Frequently asked questions

What is the formula for income from continuing operations?

Income from Continuing Operations = Pretax Income from Continuing Operations minus Income Tax Expense related to Continuing Operations. Both inputs must exclude anything related to discontinued segments.

Does income from continuing operations include discontinued operations?

No. By definition, income from continuing operations excludes all gains, losses, income, and expenses related to discontinued operations.
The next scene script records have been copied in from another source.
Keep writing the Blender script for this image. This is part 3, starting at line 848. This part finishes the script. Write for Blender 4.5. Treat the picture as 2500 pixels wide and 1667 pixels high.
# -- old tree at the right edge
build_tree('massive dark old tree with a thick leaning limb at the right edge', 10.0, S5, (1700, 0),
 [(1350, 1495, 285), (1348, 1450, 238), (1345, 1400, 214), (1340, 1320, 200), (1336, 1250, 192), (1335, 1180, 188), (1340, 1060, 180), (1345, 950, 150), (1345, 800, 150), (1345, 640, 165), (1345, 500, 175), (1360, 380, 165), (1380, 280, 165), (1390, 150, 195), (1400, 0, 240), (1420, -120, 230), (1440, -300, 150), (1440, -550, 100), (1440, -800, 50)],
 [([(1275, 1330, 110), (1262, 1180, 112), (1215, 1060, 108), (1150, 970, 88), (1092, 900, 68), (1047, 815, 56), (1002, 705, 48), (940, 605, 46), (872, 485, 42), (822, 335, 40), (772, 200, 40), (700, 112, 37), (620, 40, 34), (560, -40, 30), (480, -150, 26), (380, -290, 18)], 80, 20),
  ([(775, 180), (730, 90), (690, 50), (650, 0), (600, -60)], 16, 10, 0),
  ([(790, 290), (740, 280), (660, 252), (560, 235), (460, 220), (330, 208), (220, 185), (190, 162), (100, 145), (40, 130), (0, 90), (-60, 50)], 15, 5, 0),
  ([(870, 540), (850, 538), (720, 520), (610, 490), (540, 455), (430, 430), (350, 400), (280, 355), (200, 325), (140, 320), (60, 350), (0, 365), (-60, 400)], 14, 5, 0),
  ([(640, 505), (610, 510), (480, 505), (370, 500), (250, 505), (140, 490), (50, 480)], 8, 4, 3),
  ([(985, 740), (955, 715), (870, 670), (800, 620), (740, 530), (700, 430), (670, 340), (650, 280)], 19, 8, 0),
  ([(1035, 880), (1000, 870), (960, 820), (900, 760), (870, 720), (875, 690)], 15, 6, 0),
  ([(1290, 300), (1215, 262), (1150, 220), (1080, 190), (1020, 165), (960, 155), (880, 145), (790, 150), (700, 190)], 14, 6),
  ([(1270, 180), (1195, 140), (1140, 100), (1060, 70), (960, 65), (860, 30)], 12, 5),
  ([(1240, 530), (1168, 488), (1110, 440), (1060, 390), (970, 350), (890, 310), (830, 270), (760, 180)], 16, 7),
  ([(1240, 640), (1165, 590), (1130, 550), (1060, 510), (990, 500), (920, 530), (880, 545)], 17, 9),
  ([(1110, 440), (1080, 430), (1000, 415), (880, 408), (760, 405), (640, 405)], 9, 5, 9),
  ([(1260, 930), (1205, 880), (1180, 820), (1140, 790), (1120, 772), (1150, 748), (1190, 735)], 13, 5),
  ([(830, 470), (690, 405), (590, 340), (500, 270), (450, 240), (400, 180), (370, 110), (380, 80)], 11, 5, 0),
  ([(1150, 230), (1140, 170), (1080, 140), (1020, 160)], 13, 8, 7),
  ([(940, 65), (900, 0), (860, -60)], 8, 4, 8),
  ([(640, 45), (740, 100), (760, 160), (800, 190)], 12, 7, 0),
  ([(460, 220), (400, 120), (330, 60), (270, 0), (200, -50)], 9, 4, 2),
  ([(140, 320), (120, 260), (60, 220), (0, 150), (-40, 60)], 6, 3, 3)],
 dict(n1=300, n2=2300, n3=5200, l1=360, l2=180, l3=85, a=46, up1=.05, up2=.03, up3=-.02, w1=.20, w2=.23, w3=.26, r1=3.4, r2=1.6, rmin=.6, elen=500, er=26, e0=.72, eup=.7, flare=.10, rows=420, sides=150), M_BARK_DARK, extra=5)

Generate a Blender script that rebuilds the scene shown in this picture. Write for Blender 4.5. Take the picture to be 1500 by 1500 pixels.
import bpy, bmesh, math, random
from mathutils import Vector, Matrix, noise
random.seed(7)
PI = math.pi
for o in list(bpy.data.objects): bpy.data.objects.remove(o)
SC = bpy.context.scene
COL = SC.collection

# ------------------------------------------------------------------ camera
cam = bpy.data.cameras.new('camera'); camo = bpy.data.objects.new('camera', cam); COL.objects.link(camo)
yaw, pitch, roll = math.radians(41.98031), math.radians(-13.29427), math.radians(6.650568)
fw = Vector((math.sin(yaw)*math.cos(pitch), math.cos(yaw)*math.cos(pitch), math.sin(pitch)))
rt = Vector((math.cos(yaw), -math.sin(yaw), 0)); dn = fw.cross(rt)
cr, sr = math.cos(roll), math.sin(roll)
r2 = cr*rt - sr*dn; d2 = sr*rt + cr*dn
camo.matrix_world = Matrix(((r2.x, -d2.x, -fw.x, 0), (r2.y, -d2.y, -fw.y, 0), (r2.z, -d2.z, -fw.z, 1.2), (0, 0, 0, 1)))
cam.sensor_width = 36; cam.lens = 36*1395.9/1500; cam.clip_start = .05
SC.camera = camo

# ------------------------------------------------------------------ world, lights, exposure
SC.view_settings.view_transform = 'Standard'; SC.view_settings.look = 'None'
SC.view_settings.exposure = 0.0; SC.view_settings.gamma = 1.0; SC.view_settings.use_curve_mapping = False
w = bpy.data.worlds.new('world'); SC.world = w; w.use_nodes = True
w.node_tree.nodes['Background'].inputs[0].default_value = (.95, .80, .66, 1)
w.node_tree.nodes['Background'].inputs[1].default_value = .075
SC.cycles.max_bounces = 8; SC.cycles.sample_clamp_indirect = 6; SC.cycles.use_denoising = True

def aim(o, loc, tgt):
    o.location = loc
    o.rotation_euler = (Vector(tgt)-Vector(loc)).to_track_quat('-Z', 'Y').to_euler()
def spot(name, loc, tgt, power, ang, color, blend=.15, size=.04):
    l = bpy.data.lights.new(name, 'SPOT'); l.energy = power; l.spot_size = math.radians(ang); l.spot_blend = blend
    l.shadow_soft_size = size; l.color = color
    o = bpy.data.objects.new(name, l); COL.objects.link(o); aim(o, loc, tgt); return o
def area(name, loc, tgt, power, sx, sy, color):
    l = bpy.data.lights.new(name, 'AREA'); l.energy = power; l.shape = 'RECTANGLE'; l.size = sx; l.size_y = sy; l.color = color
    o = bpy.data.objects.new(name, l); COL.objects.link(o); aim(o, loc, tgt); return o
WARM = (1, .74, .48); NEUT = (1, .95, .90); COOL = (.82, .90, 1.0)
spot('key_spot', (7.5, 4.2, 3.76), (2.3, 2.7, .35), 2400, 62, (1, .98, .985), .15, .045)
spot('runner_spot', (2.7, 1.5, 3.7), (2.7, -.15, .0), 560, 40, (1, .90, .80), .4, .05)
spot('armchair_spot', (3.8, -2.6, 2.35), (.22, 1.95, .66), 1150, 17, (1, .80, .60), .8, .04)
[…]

Discontinued operations are presented as a separate line below income from continuing operations on the income statement, always net of their own tax effect.

Why do analysts prefer income from continuing operations over net income?

Net income includes the after-tax results of discontinued operations, which are one-time and non-repeating. Analysts use income from continuing operations for EPS estimates, P/E ratios, and forward earnings forecasts because it better reflects the ongoing earnings power of the core business.

Can income from continuing operations be negative?

Yes. If continuing operations generate a pretax loss, subtracting the tax expense (or adding the tax benefit) produces a loss from continuing operations. A continuing-operations loss combined with a large gain from a discontinued segment can result in positive net income — which is why separating the two matters for analysis.

How is income from continuing operations different from operating income?

Operating income (EBIT) is a pretax figure that excludes interest and taxes but includes all operating activities. Income from continuing operations is an after-tax figure that also excludes non-operating items like interest and the results of discontinued segments. Operating income is higher up on the income statement; income from continuing operations is lower.